Stated exercise: Transcribe the material in full. Nothing should differ except that the pictures are left out.

## begin

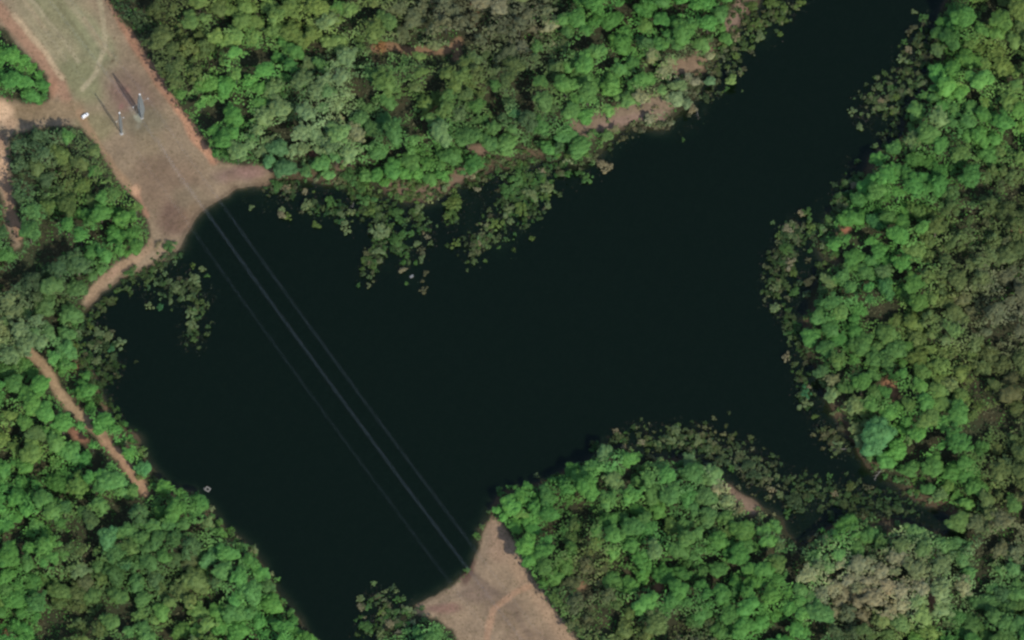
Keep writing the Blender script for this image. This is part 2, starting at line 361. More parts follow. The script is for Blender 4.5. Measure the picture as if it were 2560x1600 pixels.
def crown(seed, style, ncard, k, cs=1.0):
    r = np.random.default_rng(seed); Ls = []
    ph = r.uniform(0, 6.28, 4)
    def rim(a): return 1 + .20 * math.sin(2 * a + ph[0]) + .15 * math.sin(3 * a + ph[1]) + .09 * math.sin(5 * a + ph[2])
    if style in ('round', 'feather'):
        fe = style == 'feather'
        for i in range(k):
            a = 2.399 * i + r.uniform(-.5, .5); q = math.sqrt((i + .3) / k) * (.86 if fe else .8); rr = rim(a)
            Ls.append((math.cos(a) * q * rr, math.sin(a) * q * rr, .46 * (1 - q * q) + r.uniform(-.09, .09) + (r.uniform(-.12, .1) if fe else 0), (r.uniform(.14, .25) if fe else r.uniform(.17, .33)) * (14 / k) ** .25))
        core, main = (.62, .66) if fe else (.84, .80)
    else:
        for i in range(k):
            h = i / k; q = .70 * (1 - h) ** .8; a = 2.399 * i + r.uniform(-.5, .5)
            Ls.append((math.cos(a) * q, math.sin(a) * q, -.4 + 1.3 * h, (.34 - .18 * h) * r.uniform(.8, 1.2)))
        core, main = .7, 0
    L = np.array(Ls)
    pts, nor, lid = [], [], []
    wgt = L[:, 3] ** 2; wgt = wgt / wgt.sum(); tot = 0
    while tot < ncard:
        m = ncard; ids = r.choice(len(L), m, p=wgt)
        d = r.normal(0, 1, (m, 3)); d /= np.linalg.norm(d, axis=1)[:, None]
        d[:, 2] = np.where(d[:, 2] < -.3, -d[:, 2], d[:, 2])
        p = L[ids, :3] + d * (L[ids, 3] * r.uniform(.8, 1.22, m))[:, None] * np.array([1, 1, .85])
        keep = np.ones(m, bool)
        for c in L: keep &= np.linalg.norm((p - c[:3]) / np.array([1, 1, .85]), axis=1) > c[3] * .78
        dn = p * np.array([1, 1, 1.0]) + np.array([0, 0, .45]); dn /= np.linalg.norm(dn, axis=1)[:, None]
        pts.append(p[keep]); nor.append((d * .45 + dn * .35 + np.array([0, 0, .55]))[keep]); lid.append(ids[keep]); tot += keep.sum()
    P = np.concatenate(pts)[:ncard]; N = np.concatenate(nor)[:ncard]; ids = np.concatenate(lid)[:ncard]
    N /= np.linalg.norm(N, axis=1)[:, None]
    s = (4.6 / ncard) ** .5 * .62
    S = r.uniform(.6, 1.3, len(P)) * s
    V, F = cards(P, N, S, {'round': 1.2, 'feather': 1.6, 'pine': 2.1}[style], r, {'round': .2, 'feather': .3, 'pine': .34}[style])
    lt = r.uniform(.92, 1.08, len(L))
    tv = lt[ids] * r.uniform(.91, 1.09, len(P)); hue = r.normal(0, .04, len(P)) + r.normal(0, .03, len(L))[ids]
    T = np.stack([tv * (1 + hue), tv, tv * (1 - hue)], 1); T = np.repeat(T, 4, 0)
    cv, cf, ct = [], [], []; off = len(V)
    for j, c in enumerate(L):
        nz = 1 + .16 * np.sin(IV[:, 0] * 5 + j) * np.cos(IV[:, 1] * 4 + j * 2)
        cv.append(IV * nz[:, None] * c[3] * core * cs * np.array([1, 1, .85]) + c[:3]); cf.append(IF + off); off += len(IV)
        ct.append(np.full((len(IV), 3), lt[j] * .97))
    if main and cs == 1.0:
        an = np.arctan2(JV[:, 1], JV[:, 0]); rr = np.array([rim(a) for a in an])
        up = np.where(JV[:, 2] > 0, .50, .34)
        cv.append(np.stack([JV[:, 0] * rr * main, JV[:, 1] * rr * main, JV[:, 2] * up * (main / .8)], 1)); cf.append(JF + off); off += len(JV); ct.append(np.full((len(JV), 3), .97))
    return V, F, T, np.concatenate(cv), np.concatenate(cf), np.concatenate(ct), L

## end

Exercise result:
Keep writing the Blender script for this image. This is part 2, starting at line 361. More parts follow. The script is for Blender 4.5. Measure the picture as if it were 2560x1600 pixels.
def crown(seed, style, ncard, k, cs=1.0):
    r = np.random.default_rng(seed); Ls = []
    ph = r.uniform(0, 6.28, 4)
    def rim(a): return 1 + .20 * math.sin(2 * a + ph[0]) + .15 * math.sin(3 * a + ph[1]) + .09 * math.sin(5 * a + ph[2])
    if style in ('round', 'feather'):
        fe = style == 'feather'
        for i in range(k):
            a = 2.399 * i + r.uniform(-.5, .5); q = math.sqrt((i + .3) / k) * (.86 if fe else .8); rr = rim(a)
            Ls.append((math.cos(a) * q * rr, math.sin(a) * q * rr, .46 * (1 - q * q) + r.uniform(-.09, .09) + (r.uniform(-.12, .1) if fe else 0), (r.uniform(.14, .25) if fe else r.uniform(.17, .33)) * (14 / k) ** .25))
        core, main = (.62, .66) if fe else (.84, .80)
    else:
        for i in range(k):
            h = i / k; q = .70 * (1 - h) ** .8; a = 2.399 * i + r.uniform(-.5, .5)
            Ls.append((math.cos(a) * q, math.sin(a) * q, -.4 + 1.3 * h, (.34 - .18 * h) * r.uniform(.8, 1.2)))
        core, main = .7, 0
    L = np.array(Ls)
    pts, nor, lid = [], [], []
    wgt = L[:, 3] ** 2; wgt = wgt / wgt.sum(); tot = 0
    while tot < ncard:
        m = ncard; ids = r.choice(len(L), m, p=wgt)
        d = r.normal(0, 1, (m, 3)); d /= np.linalg.norm(d, axis=1)[:, None]
        d[:, 2] = np.where(d[:, 2] < -.3, -d[:, 2], d[:, 2])
        p = L[ids, :3] + d * (L[ids, 3] * r.uniform(.8, 1.22, m))[:, None] * np.array([1, 1, .85])
        keep = np.ones(m, bool)
        for c in L: keep &= np.linalg.norm((p - c[:3]) / np.array([1, 1, .85]), axis=1) > c[3] * .78
        dn = p * np.array([1, 1, 1.0]) + np.array([0, 0, .45]); dn /= np.linalg.norm(dn, axis=1)[:, None]
        pts.append(p[keep]); nor.append((d * .45 + dn * .35 + np.array([0, 0, .55]))[keep]); lid.append(ids[keep]); tot += keep.sum()
    P = np.concatenate(pts)[:ncard]; N = np.concatenate(nor)[:ncard]; ids = np.concatenate(lid)[:ncard]
    N /= np.linalg.norm(N, axis=1)[:, None]
    s = (4.6 / ncard) ** .5 * .62
    S = r.uniform(.6, 1.3, len(P)) * s
    V, F = cards(P, N, S, {'round': 1.2, 'feather': 1.6, 'pine': 2.1}[style], r, {'round': .2, 'feather': .3, 'pine': .34}[style])
    lt = r.uniform(.92, 1.08, len(L))
    tv = lt[ids] * r.uniform(.91, 1.09, len(P)); hue = r.normal(0, .04, len(P)) + r.normal(0, .03, len(L))[ids]
    T = np.stack([tv * (1 + hue), tv, tv * (1 - hue)], 1); T = np.repeat(T, 4, 0)
    cv, cf, ct = [], [], []; off = len(V)
    for j, c in enumerate(L):
        nz = 1 + .16 * np.sin(IV[:, 0] * 5 + j) * np.cos(IV[:, 1] * 4 + j * 2)
        cv.append(IV * nz[:, None] * c[3] * core * cs * np.array([1, 1, .85]) + c[:3]); cf.append(IF + off); off += len(IV)
        ct.append(np.full((len(IV), 3), lt[j] * .97))
    if main and cs == 1.0:
        an = np.arctan2(JV[:, 1], JV[:, 0]); rr = np.array([rim(a) for a in an])
        up = np.where(JV[:, 2] > 0, .50, .34)
        cv.append(np.stack([JV[:, 0] * rr * main, JV[:, 1] * rr * main, JV[:, 2] * up * (main / .8)], 1)); cf.append(JF + off); off += len(JV); ct.append(np.full((len(JV), 3), .97))
    return V, F, T, np.concatenate(cv), np.concatenate(cf), np.concatenate(ct), L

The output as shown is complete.